As the fourth quarter is just getting started, there are several factors weighing on the minds of investors. How much will the global economic slowdown impact the U.S. economy? Will the fourth-quarter earnings reports be up to par?
These fundamental questions are on the minds of investors, but I tend to focus on the technical analysis, and there are several potential developments on the daily and weekly charts of the S&P 500 index that have me concerned.
Let’s look at the daily S&P 500 chart first. After falling sharply last Monday, the S&P has bounced back sharply and has experienced a five-day winning streak. That winning streak has brought the index back up to where the 50-day moving average is now in the picture as potential resistance.
At first glance, it looked like the S&P might be forming a head-and-shoulders pattern, with the 1,865 level serving as the neckline and the 1,995 area serving as the shoulders. But the peak at 1,995 in late August was inside the possible neckline point and it has to be on the outside.
Even without the head-and-shoulders pattern, that peak in late August and the 1,995-2,000 range are a concern as potential resistance. We see that the index closed in this range on Sept. 16, but on Sept. 17 – the day the Federal Reserve announced that it wasn’t raising interest rates – the index moved well above the range and then fell sharply and closed lower on the day. The index is just below this area again, and if it stalls below the 2,000 level we could see it fall all the way back down to the 1,865 level.
On the weekly chart, I continue to monitor the 13-week, 52-week and 104-week moving averages. We saw the 13-week make a bearish crossover of the 52-week at the beginning of September, and then the index traded below the 104-week for several weeks. The index had not been below that trend line since the fourth quarter of 2011, so that was – and remains – a concern.
We also see that the 10-week RSI reached an oversold level in August.

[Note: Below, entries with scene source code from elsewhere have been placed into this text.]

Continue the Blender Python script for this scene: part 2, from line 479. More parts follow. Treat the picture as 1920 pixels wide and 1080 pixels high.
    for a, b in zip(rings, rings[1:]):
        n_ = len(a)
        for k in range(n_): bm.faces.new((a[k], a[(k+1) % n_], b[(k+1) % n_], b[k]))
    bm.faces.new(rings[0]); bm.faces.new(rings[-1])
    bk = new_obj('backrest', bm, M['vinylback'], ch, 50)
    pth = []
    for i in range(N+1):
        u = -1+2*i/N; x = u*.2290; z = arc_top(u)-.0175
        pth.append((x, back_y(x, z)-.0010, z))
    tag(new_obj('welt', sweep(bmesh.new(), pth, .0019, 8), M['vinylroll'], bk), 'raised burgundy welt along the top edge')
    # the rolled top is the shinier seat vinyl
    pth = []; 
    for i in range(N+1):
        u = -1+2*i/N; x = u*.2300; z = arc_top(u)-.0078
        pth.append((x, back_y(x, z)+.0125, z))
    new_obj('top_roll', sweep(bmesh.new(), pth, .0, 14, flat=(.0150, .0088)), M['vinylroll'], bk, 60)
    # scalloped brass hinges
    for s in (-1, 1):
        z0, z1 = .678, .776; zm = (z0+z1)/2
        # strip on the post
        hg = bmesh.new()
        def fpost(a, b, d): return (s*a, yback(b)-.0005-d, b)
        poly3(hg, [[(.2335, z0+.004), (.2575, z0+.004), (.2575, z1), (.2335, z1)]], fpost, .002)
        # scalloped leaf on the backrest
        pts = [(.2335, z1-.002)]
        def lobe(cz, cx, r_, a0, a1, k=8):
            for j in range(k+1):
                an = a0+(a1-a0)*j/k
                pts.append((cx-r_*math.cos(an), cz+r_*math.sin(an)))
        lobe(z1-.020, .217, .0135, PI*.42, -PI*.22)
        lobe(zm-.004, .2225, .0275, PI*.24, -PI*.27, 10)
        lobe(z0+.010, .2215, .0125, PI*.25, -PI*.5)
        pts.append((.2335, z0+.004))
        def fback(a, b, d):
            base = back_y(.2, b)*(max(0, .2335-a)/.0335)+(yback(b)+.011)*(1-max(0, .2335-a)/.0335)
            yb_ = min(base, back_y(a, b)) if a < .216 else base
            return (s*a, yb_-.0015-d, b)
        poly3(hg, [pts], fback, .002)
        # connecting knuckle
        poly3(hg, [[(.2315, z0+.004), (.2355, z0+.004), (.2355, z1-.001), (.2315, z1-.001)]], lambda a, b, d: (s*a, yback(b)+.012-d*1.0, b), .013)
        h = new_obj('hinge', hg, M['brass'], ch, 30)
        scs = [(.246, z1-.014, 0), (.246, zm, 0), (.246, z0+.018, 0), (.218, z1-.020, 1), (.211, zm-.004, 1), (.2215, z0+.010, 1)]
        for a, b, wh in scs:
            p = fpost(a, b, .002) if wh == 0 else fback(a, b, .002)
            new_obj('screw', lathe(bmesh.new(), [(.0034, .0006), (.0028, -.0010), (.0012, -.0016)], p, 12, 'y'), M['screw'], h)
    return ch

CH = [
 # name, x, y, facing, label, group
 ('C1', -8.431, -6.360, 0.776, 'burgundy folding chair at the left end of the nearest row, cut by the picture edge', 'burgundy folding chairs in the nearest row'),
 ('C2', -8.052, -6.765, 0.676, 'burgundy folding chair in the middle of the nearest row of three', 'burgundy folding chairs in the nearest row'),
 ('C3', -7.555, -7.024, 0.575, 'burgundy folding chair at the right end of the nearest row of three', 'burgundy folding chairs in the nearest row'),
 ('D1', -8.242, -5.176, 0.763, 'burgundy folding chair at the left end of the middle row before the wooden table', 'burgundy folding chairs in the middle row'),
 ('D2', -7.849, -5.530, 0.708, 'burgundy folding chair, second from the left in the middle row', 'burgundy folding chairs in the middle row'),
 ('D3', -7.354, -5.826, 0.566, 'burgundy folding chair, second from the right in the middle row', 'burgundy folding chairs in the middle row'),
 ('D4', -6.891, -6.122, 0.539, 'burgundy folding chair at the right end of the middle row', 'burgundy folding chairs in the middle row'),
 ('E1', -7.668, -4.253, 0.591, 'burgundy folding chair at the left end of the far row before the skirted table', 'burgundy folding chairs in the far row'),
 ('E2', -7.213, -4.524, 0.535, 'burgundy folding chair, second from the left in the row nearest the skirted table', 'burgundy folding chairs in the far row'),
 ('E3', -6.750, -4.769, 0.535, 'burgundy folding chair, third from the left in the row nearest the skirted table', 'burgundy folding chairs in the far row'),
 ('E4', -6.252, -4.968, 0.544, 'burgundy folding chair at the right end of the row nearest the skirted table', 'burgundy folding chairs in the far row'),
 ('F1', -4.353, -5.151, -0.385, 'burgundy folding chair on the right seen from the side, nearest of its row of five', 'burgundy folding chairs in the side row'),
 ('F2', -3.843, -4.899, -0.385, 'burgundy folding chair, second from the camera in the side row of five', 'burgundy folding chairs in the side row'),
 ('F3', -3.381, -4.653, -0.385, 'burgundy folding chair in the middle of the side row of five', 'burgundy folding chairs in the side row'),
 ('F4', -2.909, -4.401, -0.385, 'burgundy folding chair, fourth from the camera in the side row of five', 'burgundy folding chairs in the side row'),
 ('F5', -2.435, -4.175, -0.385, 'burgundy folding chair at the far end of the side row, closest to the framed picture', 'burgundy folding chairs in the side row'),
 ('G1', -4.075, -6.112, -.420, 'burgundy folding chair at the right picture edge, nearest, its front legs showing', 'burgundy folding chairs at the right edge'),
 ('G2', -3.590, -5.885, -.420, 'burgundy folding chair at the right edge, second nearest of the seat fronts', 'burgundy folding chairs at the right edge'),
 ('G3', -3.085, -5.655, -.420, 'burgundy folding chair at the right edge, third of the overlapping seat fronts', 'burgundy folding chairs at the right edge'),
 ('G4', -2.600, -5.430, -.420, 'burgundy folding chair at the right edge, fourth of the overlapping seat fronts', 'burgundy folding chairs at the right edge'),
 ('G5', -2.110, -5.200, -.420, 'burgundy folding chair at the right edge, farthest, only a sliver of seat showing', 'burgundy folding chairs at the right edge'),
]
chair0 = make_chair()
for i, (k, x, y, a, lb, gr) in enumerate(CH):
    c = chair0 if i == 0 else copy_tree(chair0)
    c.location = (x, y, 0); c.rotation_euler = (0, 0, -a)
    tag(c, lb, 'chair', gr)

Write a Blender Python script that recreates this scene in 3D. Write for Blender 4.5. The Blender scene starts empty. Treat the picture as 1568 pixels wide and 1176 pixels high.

That was the first time the oscillator dropped below 30 since the third quarter of 2011. I find it a little concerning that the slow stochastic readings didn’t reach oversold levels during the recent pullback. I would have felt better if they had reached oversold readings and then reversed.
Is there a trade in all of this? Not really – at least not yet. I do think if the index hits its 50-day moving average and struggles, you could place a bearish bet on the overall market at that time. More importantly, I think investors need to keep a close eye on how the S&P 500 chart behaves over the next month in order to get a better idea of whether the recent pullback is over, or if it resumes and turns into the next bearish phase.